Review of A Gossip’s Story, and a Legendary Tale (1797)

Review of A Gossip’s Story, and a Legendary Tale. By the Author of Advantages of Education. [signed 'V.V.']. 2 vols., Longman, 1796. Analytical Review 25 (January 1797), 25-26. 


‘Example moves, where precept fails,

And sermons are less read than tales.’

  It requires but little knowledge of the human mind to discover, that the most effectual method of giving instruction, is by interesting the imagination and engaging the affections. Reason conveys the knowledge of truth and falsehood, but, while it shows us the means of attaining happiness and avoiding misery, it must awaken sentiment and feeling before it can operate as a motive to action. If novels, romances, and fables, be held as an inferiour and insignificant species of literary composition, it must be by those who have paid little attention to the human heart: principles are disseminated and propagated, by writings of this nature, with peculiar facility and effect: they fall into the hands of the young, whose minds, unoccupied by previous impression, are ductile, and whose feelings are susceptible and ardent. Superior writers begin to be aware of this truth, and seem inclined to rescue, from the hands of the illiterate and the interested, this obvious and popular method of influencing the sentiments and opinions of the rising generation, by whom reform, whether moral or political, must be effected.

        The writer of the present production, without attempting those higher investigations of principle and action, which exercise the understanding, and stimulate it’s dormant faculties, is yet entitled to praise.

        In a simple, interesting, and well-written story, are exemplified the unhappy consequences, which result from false views of life, in a mind, though amiable and ingenuous, yet destitute of vigour or stability; solicitous to excel, and desirous to be happy, but sinking under fancied  [26] evils, and destroying it’s own peace, by the very means which it takes to secure it.

        ‘I have looked through life,’ says the author, ‘with deep attention, and foresee no evils likely to ensue from impressing upon the minds of youth, as soon, and as deeply as possible, just notions of the journey they are about to take, and just opinions of their fellow-travellers.

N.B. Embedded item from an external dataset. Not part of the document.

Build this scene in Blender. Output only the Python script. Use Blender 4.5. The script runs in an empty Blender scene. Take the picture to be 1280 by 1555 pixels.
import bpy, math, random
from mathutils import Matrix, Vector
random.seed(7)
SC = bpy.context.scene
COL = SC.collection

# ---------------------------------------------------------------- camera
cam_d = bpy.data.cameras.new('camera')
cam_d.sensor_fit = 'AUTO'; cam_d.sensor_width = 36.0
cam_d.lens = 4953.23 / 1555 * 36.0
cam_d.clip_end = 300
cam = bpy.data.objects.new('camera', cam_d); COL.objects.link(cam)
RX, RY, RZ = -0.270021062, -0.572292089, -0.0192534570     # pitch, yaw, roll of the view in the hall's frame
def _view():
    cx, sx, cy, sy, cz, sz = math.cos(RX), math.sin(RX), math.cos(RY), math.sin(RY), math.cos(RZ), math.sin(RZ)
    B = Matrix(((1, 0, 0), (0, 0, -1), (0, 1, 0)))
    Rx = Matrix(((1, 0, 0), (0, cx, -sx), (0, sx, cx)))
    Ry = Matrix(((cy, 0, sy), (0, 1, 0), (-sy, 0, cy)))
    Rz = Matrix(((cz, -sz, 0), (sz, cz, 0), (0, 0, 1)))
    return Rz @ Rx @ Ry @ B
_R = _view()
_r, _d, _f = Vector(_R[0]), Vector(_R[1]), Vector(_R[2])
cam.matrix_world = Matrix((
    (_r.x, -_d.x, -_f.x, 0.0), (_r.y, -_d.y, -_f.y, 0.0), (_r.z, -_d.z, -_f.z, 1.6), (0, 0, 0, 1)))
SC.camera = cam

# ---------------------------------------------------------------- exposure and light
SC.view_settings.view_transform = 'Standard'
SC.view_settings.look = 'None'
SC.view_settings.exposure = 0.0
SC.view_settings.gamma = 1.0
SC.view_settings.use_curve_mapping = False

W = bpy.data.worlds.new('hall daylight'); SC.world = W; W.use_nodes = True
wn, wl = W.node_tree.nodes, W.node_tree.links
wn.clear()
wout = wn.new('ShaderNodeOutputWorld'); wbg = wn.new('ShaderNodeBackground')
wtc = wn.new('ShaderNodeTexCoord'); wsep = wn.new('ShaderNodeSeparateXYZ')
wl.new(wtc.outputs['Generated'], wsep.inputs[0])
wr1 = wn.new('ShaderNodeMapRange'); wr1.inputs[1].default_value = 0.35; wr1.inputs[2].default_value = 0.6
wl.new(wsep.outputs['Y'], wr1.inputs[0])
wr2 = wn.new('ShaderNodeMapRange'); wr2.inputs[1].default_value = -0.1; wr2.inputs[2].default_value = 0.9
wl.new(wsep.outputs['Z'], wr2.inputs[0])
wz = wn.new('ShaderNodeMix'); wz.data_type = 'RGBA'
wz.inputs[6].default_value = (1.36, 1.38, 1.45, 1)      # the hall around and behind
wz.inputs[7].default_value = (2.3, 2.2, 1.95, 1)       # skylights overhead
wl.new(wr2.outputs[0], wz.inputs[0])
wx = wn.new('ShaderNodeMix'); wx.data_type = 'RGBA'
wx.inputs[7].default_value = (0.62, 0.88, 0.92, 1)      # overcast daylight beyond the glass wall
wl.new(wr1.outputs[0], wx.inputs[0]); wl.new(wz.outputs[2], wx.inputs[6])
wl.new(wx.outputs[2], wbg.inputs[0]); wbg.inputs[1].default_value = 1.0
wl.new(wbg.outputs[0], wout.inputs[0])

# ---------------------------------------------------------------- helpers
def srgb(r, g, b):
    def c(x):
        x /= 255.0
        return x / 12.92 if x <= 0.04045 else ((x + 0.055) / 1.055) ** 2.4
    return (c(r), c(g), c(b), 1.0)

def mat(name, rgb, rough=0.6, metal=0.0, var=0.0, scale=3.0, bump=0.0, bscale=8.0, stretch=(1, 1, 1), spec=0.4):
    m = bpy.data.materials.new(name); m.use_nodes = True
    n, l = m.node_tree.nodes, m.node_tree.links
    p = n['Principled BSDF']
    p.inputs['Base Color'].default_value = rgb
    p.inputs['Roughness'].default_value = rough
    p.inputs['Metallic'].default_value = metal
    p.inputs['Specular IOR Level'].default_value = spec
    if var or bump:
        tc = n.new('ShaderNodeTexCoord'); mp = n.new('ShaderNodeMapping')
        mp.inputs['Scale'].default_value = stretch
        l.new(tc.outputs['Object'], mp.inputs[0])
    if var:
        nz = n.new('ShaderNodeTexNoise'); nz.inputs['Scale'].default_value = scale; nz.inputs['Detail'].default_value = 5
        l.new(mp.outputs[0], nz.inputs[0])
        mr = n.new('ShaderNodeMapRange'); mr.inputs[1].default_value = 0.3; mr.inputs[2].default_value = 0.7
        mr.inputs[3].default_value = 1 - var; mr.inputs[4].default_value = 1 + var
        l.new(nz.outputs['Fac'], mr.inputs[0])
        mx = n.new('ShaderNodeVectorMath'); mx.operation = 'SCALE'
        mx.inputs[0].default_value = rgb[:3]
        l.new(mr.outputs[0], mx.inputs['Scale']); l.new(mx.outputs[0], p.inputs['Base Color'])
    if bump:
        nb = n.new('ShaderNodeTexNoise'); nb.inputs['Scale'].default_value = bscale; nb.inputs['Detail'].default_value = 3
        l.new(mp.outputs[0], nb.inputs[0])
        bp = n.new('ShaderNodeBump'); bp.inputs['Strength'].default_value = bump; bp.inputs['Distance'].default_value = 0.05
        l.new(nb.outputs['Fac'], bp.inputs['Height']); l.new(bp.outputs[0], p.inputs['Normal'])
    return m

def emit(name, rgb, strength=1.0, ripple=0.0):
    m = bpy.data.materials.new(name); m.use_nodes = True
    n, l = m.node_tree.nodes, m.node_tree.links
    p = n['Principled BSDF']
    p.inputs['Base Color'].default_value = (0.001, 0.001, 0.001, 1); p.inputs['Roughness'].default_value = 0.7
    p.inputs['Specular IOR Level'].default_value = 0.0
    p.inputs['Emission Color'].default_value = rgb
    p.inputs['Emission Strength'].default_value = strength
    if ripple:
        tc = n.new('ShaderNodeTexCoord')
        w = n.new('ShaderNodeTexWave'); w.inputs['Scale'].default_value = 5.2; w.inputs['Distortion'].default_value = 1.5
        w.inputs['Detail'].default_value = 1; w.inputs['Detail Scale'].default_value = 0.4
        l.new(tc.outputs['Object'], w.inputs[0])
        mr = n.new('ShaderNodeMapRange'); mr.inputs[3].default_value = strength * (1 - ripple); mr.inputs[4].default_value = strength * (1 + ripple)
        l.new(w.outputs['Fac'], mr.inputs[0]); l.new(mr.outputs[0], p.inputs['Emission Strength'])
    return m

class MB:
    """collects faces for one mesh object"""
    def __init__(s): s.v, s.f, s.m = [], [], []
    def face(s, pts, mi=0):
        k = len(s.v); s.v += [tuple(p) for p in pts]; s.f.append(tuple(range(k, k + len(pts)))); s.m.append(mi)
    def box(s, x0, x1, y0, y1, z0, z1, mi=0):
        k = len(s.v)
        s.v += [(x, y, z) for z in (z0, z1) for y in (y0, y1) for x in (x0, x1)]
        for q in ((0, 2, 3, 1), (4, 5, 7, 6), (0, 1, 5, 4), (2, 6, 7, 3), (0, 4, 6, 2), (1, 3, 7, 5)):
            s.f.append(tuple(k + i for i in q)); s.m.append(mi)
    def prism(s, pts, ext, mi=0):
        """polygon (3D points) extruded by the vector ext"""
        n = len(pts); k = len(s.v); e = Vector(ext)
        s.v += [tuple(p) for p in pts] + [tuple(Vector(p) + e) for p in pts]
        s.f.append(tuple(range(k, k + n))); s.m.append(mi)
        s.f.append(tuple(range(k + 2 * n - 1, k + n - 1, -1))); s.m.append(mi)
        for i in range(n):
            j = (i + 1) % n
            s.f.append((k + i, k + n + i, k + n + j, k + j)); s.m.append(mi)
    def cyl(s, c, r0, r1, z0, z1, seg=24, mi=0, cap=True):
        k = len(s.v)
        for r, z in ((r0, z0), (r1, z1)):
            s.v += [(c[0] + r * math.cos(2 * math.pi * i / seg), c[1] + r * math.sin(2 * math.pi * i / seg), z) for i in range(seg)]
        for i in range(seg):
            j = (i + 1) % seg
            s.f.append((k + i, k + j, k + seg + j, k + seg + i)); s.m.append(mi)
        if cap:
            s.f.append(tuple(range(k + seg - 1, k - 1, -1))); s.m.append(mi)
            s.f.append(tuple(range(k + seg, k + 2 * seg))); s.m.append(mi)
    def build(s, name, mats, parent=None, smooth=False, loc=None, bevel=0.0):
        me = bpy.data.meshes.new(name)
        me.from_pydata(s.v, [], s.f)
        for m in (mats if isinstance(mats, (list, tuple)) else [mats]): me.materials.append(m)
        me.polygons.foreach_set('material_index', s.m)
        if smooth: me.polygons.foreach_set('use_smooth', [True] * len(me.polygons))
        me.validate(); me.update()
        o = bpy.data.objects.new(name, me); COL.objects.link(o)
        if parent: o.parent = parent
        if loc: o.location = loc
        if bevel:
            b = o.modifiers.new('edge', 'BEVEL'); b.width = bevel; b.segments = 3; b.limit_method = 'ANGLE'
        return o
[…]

        ‘The world is truly described as a mutable scene, and man as a variable being, whose virtues are mingled and blended with errors and imperfections. Conscious of our own failings, we ought to be indulgent to the faults of others. 

        ‘Upon the basis of mutual wants, general imperfection, and universal kindred, should the fair structure of candour and benevolence be erected.’

         Such is our author’s morality. The principle, upon which her story chiefly turns, is that of displaying the small causes which too often destroy matrimonial felicity, and domestic peace; in the enumeration of which, unaffected good sense and humanity are manifested. The Legendary Tale, the poetry of which does not rise above mediocrity, contains a gothic history of heroic friendship and generosity. Several smaller pieces of poetry are interspersed throughout the work.

                                                                                                                                                                                                                                                            V.V.